The artist was born Helen Linck in 1915. Her birthplace was Gold Road, Arizona, off fabled Route 66. Her father worked as an accountant for a gold mining firm. The boomtown later deteriorated into a ghost town during World War Two because the federal government outlawed gold mining.
The town stands 2,854 feet above sea level. Young Helen and her pals enjoyed views of Nevada and California from the top.
When Helen was 11, her father transferred to a job in Fairbanks and purchased a home on Illinois Street. She enrolled in the early 1930s at Alaska Agricultural College and School of Mines to study civil engineering. In college, she played basketball and excelled on the rifle team.
Her facial features were striking. The Business Club crowned her May Queen of at the Empress Ballroom.
Alaska’s outdoor sports suited Helen. She learned to hunt moose and duck and caught a prize pike at Lake Minchumina in the Yukon-Kolukuk Census area. She volunteered at a TB sanitarium and taught children with orthopedic disabilities to knit.
After graduating in ’36 from college in Alaska, she moved to Seattle to study architecture at the University of Washington. When World War II broke out, she learned to fly and worked for Boeing as a flight instructor.
Her initial solo flight was in 1943. Glamour Magazine published a striking photo of photogenic Helen in 1953.
Helen married four times and worked at numerous diverse jobs as a civil engineer, editor of a petroleum newsletter, News-Miner reporter, Fairbanks building inspector for the Golden Valley Electric Association, Alaska State Housing Authority project manager, and the Fairbanks Exploration Company. The University of Alaska Fairbanks named Helen a distinguished alumna in 1987 and awarded her an honorary doctorate of laws in 2003. She was an expert on Prudhoe Bay oil exploration and published papers often.
Painting landscapes was her way of relaxing. She traveled the world and painted the landscapes she encountered.
My acquired painting by Helen is titled “Ted’s Cabin.” The cabin’s roof is buried in snow. The chimney and one window are lit up with gold paint. Behind the cabin in silhouette are towering spruce.
New Horizons Gallery featured 37 of her watercolors in a 2005 exhibition. She was 90 then and lived until dying of a stroke at 98 in 2014.

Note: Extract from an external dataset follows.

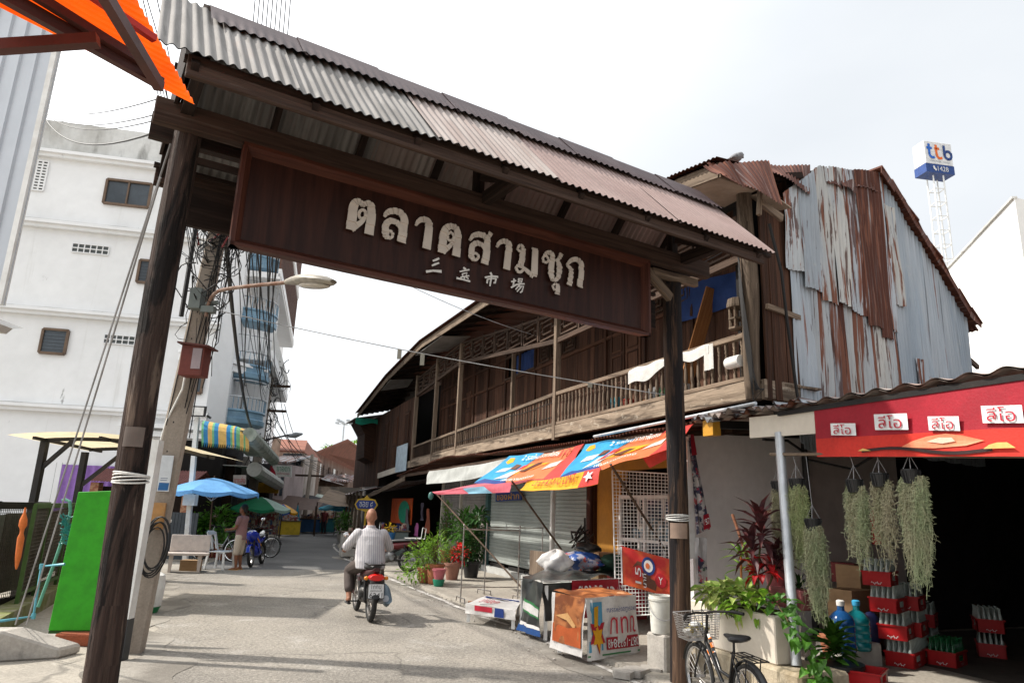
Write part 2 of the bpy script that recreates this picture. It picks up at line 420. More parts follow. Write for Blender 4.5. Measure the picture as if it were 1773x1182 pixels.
GLASSD = mat('dark_window_glass', (.045, .055, .065), (.07, .085, .10), sc_=(1, 1, 1), rough=.12, var=.1, bump=0, spec=.6)
SKIN = mat('skin', (.42, .22, .14), (.36, .18, .11), sc_=(12, 12, 12), rough=.55, var=.06, bump=.03)
def onN(x, y, nn):
 v = ray(x, y); k = (S(0, nn) - CAM).dot(SN) / v.dot(SN); q = CAM + v * k - SO
 return q.dot(SU), q.z
def onPl(x, y, p0, nm):
 v = ray(x, y); return CAM + v * ((V(p0) - CAM).dot(nm) / v.dot(nm))
# the setting
KR = [(-9, -1.95), (0, -1.72), (3, -1.68), (6, -1.88), (12, -2.05), (17, -2.1), (24, -1.5), (29, -.6), (36, .8), (48, 6)]
KL = [(-9, -6.3), (3.5, -6.75), (10.8, -7.05), (15, -6.3), (21.4, -5.3), (28, -4.0), (34, -2.6), (48, 2)]
ASPH = mat('asphalt', (.245, .222, .190), (.175, .160, .140), sc_=(.5, .5, .5), rough=.92, var=.42, fine=26, bump=.8, bsc=45,
           layers=[((.34, .32, .29), (1.4, 1.4, 1.4), .54, .72, .6), ((.10, .095, .09), (.8, .8, .8), .6, .75, .55), ((.40, .38, .34), (48, 48, 48), .58, .64, .6), ((.07, .065, .058), (38, 38, 38), .60, .66, .6), ((.09, .083, .072), (.35, .9, 1), .60, .72, .6)])
ASPHD = mat('asphalt_patch', (.115, .113, .111), (.092, .09, .089), sc_=(.6, .6, .6), rough=.88, var=.14, fine=60, bump=.3, bsc=80, layers=[((.17, .165, .16), (.9, .9, .9), .55, .7, .5)])
PAVE = mat('paving_concrete', (.32, .29, .245), (.25, .228, .195), sc_=(.7, .7, .7), rough=.92, var=.22, fine=24, bump=.4,
           layers=[((.20, .18, .155), (.9, .9, .9), .56, .72, .6), ((.44, .41, .36), (3, 3, 3), .6, .72, .5)])
DAMP_SHADE = mat('gutter_dirt_shade', (.15, .135, .115), (.25, .23, .20), sc_=(1.4, 1.4, 1.4), lo=.4, hi=.6, rough=.85, var=.2, fine=35, bump=.35)  # gutter dirt; on the left verge it also serves as painted shade
def cracks(m, sc1, amt):
 nt = m.node_tree; b = nt.nodes['Principled BSDF']; src = b.inputs['Base Color'].links[0].from_socket
 co = nt.nodes.new('ShaderNodeTexCoord'); nz = nt.nodes.new('ShaderNodeTexNoise'); nz.inputs['Scale'].default_value = 1.6; nz.inputs['Detail'].default_value = 4
 mv = nt.nodes.new('ShaderNodeVectorMath'); mv.operation = 'MULTIPLY_ADD'; mv.inputs[1].default_value = (.9, .9, 0); vo = nt.nodes.new('ShaderNodeTexVoronoi'); vo.feature = 'DISTANCE_TO_EDGE'; vo.inputs['Scale'].default_value = sc1
 r = nt.nodes.new('ShaderNodeMapRange'); r.inputs[1].default_value = .002; r.inputs[2].default_value = .009; r.inputs[3].default_value = 1; r.inputs[4].default_value = 0
 n2 = nt.nodes.new('ShaderNodeTexNoise'); n2.inputs['Scale'].default_value = .45; r2 = nt.nodes.new('ShaderNodeMapRange'); r2.inputs[1].default_value = .47; r2.inputs[2].default_value = .56; r2.inputs[4].default_value = amt
 ml = nt.nodes.new('ShaderNodeMath'); ml.operation = 'MULTIPLY'; mx_ = nt.nodes.new('ShaderNodeMix'); mx_.data_type = 'RGBA'; mx_.inputs[7].default_value = (.045, .042, .038, 1)
 L = nt.links.new; L(co.outputs['Object'], nz.inputs[0]); L(nz.outputs[1], mv.inputs[0]); L(co.outputs['Object'], mv.inputs[2]); L(mv.outputs[0], vo.inputs[0]); L(vo.outputs[0], r.inputs[0]); L(co.outputs['Object'], n2.inputs[0]); L(n2.outputs[0], r2.inputs[0]); L(r.outputs[0], ml.inputs[0]); L(r2.outputs[0], ml.inputs[1]); L(ml.outputs[0], mx_.inputs[0]); L(src, mx_.inputs[6]); L(mx_.outputs[2], b.inputs['Base Color'])
cracks(ASPH, .42, .45); cracks(ASPHD, .5, .4); cracks(PAVE, .8, .45)
mb = MB(); mb.grid(lambda i, j: V((lerp(-250, 250, i), lerp(-150, 350, j), 0)), 10, 10)
setp(mb.build('ground', PAVE), kind='structure')
def strip(nl, nr, t0, t1, z, n=40):
 m = MB()
 m.grid(lambda i, j: S(lerp(t0, t1, i), lerp(pw(lerp(t0, t1, i), nl) if isinstance(nl, list) else nl(lerp(t0, t1, i)), pw(lerp(t0, t1, i), nr) if isinstance(nr, list) else nr(lerp(t0, t1, i)), j), z), n, 6)
 return m
setp(strip(lambda t: pw(t, KL) + .10 * math.sin(t * 3.1) * math.sin(t * 1.3 + 1) + .05 * math.sin(t * 9.7), KR, -9, 13, .005, 200).build('road', ASPH), kind='structure')
setp(strip(KL, KR, 13, 48, .006).build('resurfaced_road', ASPHD), kind='structure')
setp(strip(lambda t: pw(t, KR) - .32 - .14 * math.sin(t * 1.9) - .16 * math.sin(t * .7 + 1), lambda t: pw(t, KR) + .02, -6, 18, .010, 80).build('gutter', DAMP_SHADE), kind='structure')
setp(strip(lambda t: pw(t, KL) - .30 - .25 * math.sin(t * 1.7) - .12 * math.sin(t * 5), lambda t: pw(t, KL) + .22 + .20 * math.sin(t * 1.1) + .12 * math.sin(t * 4.3), -2, 13, .0095, 120).build('shaded_broken_verge', DAMP_SHADE), kind='structure')  # broken, stained verge; its dark tone also paints in the shadow there
mb = MB()
def kr(t): return pw(t, KR) + .03 * math.sin(t * 5.3) + .02 * math.sin(t * 11)
prof = [(-.0, -.02), (.02, .045), (.06, .06), (2.75, .085)]
for k in range(150):
 t0 = -7 + k * .25; t1 = t0 + .25
 for (a, za), (b, zb) in zip(prof, prof[1:]):
  mb.face([S(t0, kr(t0) + a, za), S(t1, kr(t1) + a, za), S(t1, kr(t1) + b, zb), S(t0, kr(t0) + b, zb)])
mb.prism([S(-7, .8, .06), S(30.5, .8, .06), S(30.5, 9, .06), S(-7, 9, .06)], (0, 0, .03))
setp(mb.build('pavement', PAVE), kind='structure')
LINE = mat('worn_road_paint', (.52, .50, .47), (.27, .25, .23), sc_=(7, 7, 7), lo=.42, hi=.6, rough=.8, var=.15, bump=.1)
mb = MB(); t = -5.
while t < 26:
 l = R.uniform(.4, 1.6); c = -.16; k = R.uniform(.03, .055)
 mb.face([S(t, kr(t) + c - k, .016), S(t + l, kr(t + l) + c - k, .016), S(t + l, kr(t + l) + c + k, .016), S(t, kr(t) + c + k, .016)]); t += l + R.choice([0, .1, .5])
setp(mb.build('edge_line', LINE), kind='structure')
mb = MB()
for k in range(170):
 t = R.uniform(-1.5, 9); n_ = pw(t, KR) + R.gauss(-.1, .22); r_ = R.uniform(.006, .02)
 c = S(t, n_, .012); mb.ell(c + V((0, 0, r_ * .4)), V((r_, 0, 0)), V((0, r_ * R.uniform(.6, 1.2), 0)), V((0, 0, r_ * .6)), 6, 4)
setp(mb.build('kerb_grit', CONC), kind='stuff', label='loose grit and scraps lying along the pavement edge', cat='grit')
# the timber gate over the street
gate = thing('timber_gate', GP(2.6, 0), 'tall timber gate with corrugated gable roof spanning the street on two round posts', 'gate')
RZ = 5.62; EO = .98; EZ = 4.60
def post(c, r, z1, m, sd_):
 mb = MB(); rr = random.Random(sd_); rings = []; n = 18; ph = [rr.uniform(0, 6) for _ in range(4)]
 for i in range(26):
  z = -.1 + (z1 + .1) * i / 25; k = 1 + .05 * (1 - i / 25)
  rg = []
  for j in range(n):
   a = 2 * math.pi * j / n; q = r * k * (1 + .035 * math.sin(3 * a + z * .8 + ph[0]) + .025 * math.sin(5 * a - z * 1.3 + ph[1]) + .02 * math.sin(9 * a + ph[2]) + rr.uniform(-.012, .012))
   rg.append(c + V((math.cos(a) * q + .015 * math.sin(z * 1.1 + ph[3]), math.sin(a) * q, z)))
  rings.append(rg)
 mb.skin(rings); return mb.build('post', m, gate, smooth=True)
def wraps(parent, c, r, z, m, n=5):
 mb = MB()
 for k in range(n): mb.tube([c + V((math.cos(a) * (r + .008), math.sin(a) * (r + .008), z + k * .013 + .012 * math.sin(a + k))) for a in [i * .33 for i in range(20)]], .006, 6)
 return mb.build('wire_binding', m, parent)
pl = post(GP(.04, 0), .100, 4.5, W_POST, 1); pr = post(GP(5.32, 0), .105, 4.5, W_POSTR, 2)
zl = onPl(220, 833, GP(0, .13), GN).z; wraps(pl, GP(.04, 0), .106, zl, CABLEW)
wraps(pr, GP(5.32, 0), .112, onPl(1168, 899, GP(0, .1), GN).z, CABLEW, 4)
def plate(parent, c, r, z0, z1, a0, a1, m):
 mb = MB(); mb.grid(lambda i, j: c + V((math.cos(lerp(a0, a1, i)) * (r + .012), math.sin(lerp(a0, a1, i)) * (r + .012), lerp(z0, z1, j))), 10, 3)
 return mb.build('tin_patch', m, parent)
TIN = paint('tin_patch', (.13, .10, .085), rough=.5)
plate(pl, GP(.04, 0), .104, onPl(222, 772, GP(0, .13), GN).z, onPl(222, 737, GP(0, .13), GN).z, -1.95, -.75, TIN)
plate(pr, GP(5.32, 0), .113, onPl(1170, 932, GP(0, .1), GN).z, onPl(1170, 905, GP(0, .1), GN).z, -2.5, -.9, paint('tin_patch_pale', (.30, .21, .16)))
mb = MB(); mb.beam(GP(-.22, .13, 4.55), GP(5.76, .13, 4.58), .09, .2); mb.build('tie_beam', W_GATEL, gate, bevel=.006)
mb = MB(); mb.beam(GP(-.22, -.14, 4.55), GP(5.7, -.14, 4.58), .09, .2); mb.build('tie_beam', W_GATE, gate)
mb = MB(); mb.beam(GP(4.9, .08, 4.40), GP(5.62, .08, 4.41), .07, .09); mb.beam(GP(4.80, .1, 4.40), GP(5.22, .05, 4.16), .06, .1); mb.build('bracket', W_GREY, gate)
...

On the back of the painting, I read Helen had given it as a gift to Kay J. Kennedy in 1986. I read about Kay who loved adventure and knew more about bush pilots in Alaska than just about anyone. I’ve started writing that column, too.
When my wife finally moves here late April, I’ll gift this lovely painting by Helen Atkinson to Gosia on our wedding anniversary.